When Rundgren was back in the New York area, he agreed to come to the D’Addarios’ basement to sing on the album. “At Coachella, we hung out with him and talked to him about maybe being on our record,” says Brian. “We didn’t know what he would do on it – we thought maybe he’ll sing something, maybe he’ll do a guitar solo. But then we thought, ‘Oh yeah, Todd could play the dad.’
“He had a show on Long Island, 15 minutes from our house. We drove him to the house from his hotel the next morning. He had listened to the demo of the song [‘Never Know’] and mostly learned it and he just tried to get exactly what we wanted. He was so easy to work with, because he’s so musically gifted. Even though the song wasn’t a super-easy song to sing melodically and rhythmically, it was so easy.
“Then we spontaneously asked him to sing something on the song ‘Rock Dreams’. He asked, ‘Do you want me to do it really Broadway?’ And so he goes, ‘Good morrrrrrning, it’s breakfast [laughs].’ Him just attacking that song was really good for it.”

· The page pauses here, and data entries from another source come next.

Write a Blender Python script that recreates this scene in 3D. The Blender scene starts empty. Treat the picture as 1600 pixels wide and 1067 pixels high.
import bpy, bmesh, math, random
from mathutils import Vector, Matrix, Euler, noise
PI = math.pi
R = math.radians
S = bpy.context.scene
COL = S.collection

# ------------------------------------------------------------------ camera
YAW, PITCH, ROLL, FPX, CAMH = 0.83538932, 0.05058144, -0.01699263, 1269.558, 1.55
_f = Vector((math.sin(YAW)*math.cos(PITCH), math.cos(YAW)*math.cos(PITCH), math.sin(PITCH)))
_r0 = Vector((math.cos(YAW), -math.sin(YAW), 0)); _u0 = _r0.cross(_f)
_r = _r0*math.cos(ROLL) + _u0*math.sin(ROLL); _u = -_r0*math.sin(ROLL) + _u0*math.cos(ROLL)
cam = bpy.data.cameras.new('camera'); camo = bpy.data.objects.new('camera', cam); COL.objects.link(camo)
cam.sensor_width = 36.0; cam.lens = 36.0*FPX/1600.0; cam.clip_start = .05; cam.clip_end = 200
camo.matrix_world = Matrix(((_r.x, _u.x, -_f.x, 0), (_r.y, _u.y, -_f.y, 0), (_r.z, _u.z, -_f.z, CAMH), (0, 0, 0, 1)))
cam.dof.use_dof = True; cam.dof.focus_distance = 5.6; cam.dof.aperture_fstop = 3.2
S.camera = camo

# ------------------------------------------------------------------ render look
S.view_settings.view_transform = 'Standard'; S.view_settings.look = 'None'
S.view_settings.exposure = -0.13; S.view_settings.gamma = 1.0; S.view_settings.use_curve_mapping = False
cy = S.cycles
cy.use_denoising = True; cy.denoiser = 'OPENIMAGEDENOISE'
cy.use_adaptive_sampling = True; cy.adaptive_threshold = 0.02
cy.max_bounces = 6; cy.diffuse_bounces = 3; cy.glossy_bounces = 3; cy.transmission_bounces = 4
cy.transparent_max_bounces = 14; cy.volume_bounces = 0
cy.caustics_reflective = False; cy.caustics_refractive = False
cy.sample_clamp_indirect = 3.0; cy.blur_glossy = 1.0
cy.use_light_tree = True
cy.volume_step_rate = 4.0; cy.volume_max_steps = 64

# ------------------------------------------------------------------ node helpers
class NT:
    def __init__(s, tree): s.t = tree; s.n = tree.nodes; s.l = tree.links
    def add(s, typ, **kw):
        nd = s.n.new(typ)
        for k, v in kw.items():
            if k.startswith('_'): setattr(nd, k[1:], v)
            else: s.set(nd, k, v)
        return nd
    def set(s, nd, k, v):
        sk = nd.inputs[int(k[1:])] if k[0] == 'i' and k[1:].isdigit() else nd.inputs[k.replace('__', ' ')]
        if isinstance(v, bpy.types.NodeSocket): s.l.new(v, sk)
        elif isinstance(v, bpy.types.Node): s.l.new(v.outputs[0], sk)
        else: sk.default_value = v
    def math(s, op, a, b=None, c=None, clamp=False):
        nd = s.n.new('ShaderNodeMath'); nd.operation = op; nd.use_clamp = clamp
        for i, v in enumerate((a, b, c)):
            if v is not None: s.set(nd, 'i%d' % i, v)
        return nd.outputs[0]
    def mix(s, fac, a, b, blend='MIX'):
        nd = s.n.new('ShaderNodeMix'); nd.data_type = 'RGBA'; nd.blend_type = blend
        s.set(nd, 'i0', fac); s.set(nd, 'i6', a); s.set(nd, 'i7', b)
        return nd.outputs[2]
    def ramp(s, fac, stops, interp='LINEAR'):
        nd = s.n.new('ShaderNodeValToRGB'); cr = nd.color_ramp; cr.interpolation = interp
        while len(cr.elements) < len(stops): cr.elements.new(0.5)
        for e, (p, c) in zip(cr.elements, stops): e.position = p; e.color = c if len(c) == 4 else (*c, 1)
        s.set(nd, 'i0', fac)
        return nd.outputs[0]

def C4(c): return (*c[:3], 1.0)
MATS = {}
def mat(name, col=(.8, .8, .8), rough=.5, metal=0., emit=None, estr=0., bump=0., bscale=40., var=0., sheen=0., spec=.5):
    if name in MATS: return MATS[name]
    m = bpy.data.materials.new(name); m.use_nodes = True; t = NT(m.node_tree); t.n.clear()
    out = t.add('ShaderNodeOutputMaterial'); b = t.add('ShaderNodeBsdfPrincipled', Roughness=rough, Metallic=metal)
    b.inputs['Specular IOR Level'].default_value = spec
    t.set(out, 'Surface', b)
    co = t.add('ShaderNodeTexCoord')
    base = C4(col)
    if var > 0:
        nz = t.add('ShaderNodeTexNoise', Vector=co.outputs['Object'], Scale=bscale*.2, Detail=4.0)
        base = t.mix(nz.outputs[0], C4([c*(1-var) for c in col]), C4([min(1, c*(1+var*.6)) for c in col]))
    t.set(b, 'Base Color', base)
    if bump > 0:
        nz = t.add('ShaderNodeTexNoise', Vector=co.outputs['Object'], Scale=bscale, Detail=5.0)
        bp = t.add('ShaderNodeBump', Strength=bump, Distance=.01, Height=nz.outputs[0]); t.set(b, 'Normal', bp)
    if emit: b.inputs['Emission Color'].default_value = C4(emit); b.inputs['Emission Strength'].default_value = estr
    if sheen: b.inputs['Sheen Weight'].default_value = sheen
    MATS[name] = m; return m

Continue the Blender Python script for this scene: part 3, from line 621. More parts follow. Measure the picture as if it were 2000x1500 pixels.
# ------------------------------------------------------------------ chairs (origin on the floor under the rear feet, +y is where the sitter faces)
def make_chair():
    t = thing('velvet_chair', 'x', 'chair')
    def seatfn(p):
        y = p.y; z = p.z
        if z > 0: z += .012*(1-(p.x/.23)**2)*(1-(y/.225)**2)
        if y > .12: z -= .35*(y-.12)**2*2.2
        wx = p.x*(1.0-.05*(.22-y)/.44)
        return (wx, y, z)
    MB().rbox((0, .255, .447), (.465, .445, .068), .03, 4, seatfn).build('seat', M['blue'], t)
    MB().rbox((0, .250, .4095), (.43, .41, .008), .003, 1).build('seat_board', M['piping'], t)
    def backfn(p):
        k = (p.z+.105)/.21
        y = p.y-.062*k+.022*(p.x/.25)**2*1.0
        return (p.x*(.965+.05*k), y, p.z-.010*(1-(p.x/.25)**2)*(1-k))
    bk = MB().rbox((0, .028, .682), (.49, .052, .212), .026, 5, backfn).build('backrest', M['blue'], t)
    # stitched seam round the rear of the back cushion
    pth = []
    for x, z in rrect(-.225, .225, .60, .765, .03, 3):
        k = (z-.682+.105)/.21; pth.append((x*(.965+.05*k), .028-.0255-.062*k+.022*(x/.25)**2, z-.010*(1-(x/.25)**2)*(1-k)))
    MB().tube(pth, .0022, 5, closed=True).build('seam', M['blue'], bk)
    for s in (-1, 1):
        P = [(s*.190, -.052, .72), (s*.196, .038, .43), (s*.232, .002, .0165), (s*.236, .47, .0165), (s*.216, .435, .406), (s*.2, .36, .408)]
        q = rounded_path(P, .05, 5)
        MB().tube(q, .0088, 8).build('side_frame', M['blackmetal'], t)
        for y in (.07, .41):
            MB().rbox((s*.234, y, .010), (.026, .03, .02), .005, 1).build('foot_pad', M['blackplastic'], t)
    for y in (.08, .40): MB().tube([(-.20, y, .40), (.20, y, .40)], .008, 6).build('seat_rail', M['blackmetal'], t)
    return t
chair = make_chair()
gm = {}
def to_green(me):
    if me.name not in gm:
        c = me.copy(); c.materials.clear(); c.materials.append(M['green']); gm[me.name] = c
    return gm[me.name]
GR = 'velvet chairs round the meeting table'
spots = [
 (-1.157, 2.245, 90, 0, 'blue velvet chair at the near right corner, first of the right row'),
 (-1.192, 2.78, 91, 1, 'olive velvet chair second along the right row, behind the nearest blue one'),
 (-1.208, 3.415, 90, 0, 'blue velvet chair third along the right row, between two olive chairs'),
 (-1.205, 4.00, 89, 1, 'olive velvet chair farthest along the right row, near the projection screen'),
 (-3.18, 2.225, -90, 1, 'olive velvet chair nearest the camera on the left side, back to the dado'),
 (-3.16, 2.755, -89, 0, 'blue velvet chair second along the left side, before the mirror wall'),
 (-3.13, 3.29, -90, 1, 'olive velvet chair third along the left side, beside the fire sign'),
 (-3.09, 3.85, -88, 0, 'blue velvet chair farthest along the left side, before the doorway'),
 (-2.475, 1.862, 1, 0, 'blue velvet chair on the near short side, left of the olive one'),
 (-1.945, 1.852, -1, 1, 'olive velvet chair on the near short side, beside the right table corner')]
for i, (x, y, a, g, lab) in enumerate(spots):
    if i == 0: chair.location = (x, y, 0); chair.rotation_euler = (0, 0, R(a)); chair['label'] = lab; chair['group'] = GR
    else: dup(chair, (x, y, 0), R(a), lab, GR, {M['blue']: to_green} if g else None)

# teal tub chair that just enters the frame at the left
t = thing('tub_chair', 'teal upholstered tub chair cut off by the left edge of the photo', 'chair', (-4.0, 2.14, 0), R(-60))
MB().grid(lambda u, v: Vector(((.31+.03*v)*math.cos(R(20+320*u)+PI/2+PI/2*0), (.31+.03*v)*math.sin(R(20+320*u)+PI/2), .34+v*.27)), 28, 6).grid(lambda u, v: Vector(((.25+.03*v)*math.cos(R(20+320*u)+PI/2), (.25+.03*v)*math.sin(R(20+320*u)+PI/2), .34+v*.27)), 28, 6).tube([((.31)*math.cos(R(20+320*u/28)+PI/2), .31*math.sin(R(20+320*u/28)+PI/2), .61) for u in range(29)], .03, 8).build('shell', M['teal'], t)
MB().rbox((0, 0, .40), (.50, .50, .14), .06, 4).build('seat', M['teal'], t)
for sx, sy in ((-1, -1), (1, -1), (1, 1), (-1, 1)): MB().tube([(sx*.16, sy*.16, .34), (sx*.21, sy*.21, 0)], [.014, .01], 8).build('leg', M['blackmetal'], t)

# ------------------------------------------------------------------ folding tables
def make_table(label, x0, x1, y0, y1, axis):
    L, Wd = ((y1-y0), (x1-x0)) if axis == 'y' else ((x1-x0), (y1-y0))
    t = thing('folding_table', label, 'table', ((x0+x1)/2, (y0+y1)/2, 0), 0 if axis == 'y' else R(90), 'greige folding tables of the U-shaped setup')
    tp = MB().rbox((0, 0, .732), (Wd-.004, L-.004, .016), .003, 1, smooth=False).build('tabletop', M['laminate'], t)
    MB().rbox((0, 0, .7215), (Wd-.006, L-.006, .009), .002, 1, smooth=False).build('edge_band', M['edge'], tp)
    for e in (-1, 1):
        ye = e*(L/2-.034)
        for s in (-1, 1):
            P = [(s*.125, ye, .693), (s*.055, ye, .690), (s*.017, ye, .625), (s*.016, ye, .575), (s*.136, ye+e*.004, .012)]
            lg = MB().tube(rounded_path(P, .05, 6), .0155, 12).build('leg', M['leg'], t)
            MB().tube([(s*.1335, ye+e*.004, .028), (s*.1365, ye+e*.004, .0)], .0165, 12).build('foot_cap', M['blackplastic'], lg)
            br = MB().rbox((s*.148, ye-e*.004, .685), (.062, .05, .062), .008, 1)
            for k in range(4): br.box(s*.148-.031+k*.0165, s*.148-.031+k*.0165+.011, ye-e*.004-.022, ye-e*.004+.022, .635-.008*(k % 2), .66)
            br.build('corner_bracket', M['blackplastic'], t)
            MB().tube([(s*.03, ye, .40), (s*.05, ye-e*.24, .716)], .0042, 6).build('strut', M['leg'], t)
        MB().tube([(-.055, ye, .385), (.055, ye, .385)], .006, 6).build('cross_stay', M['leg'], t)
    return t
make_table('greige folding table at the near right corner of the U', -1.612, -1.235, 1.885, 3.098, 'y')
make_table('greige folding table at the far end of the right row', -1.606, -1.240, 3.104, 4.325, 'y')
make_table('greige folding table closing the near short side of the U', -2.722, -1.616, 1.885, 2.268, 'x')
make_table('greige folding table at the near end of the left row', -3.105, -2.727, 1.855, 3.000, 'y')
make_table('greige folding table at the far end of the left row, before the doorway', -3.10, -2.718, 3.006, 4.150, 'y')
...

“He’s so natural in the studio environment,” adds Michael. “He was very quick. It was a matter of hours. There was a second of, ‘Wow… you’re working on a 24-track here?’ I don’t think he had worked on tape for a lot of years, but it didn’t faze him at all. He’s very sharp musically. You get comfortable after a while and you just naturally lose a certain sharpness, but I don’t think he has.”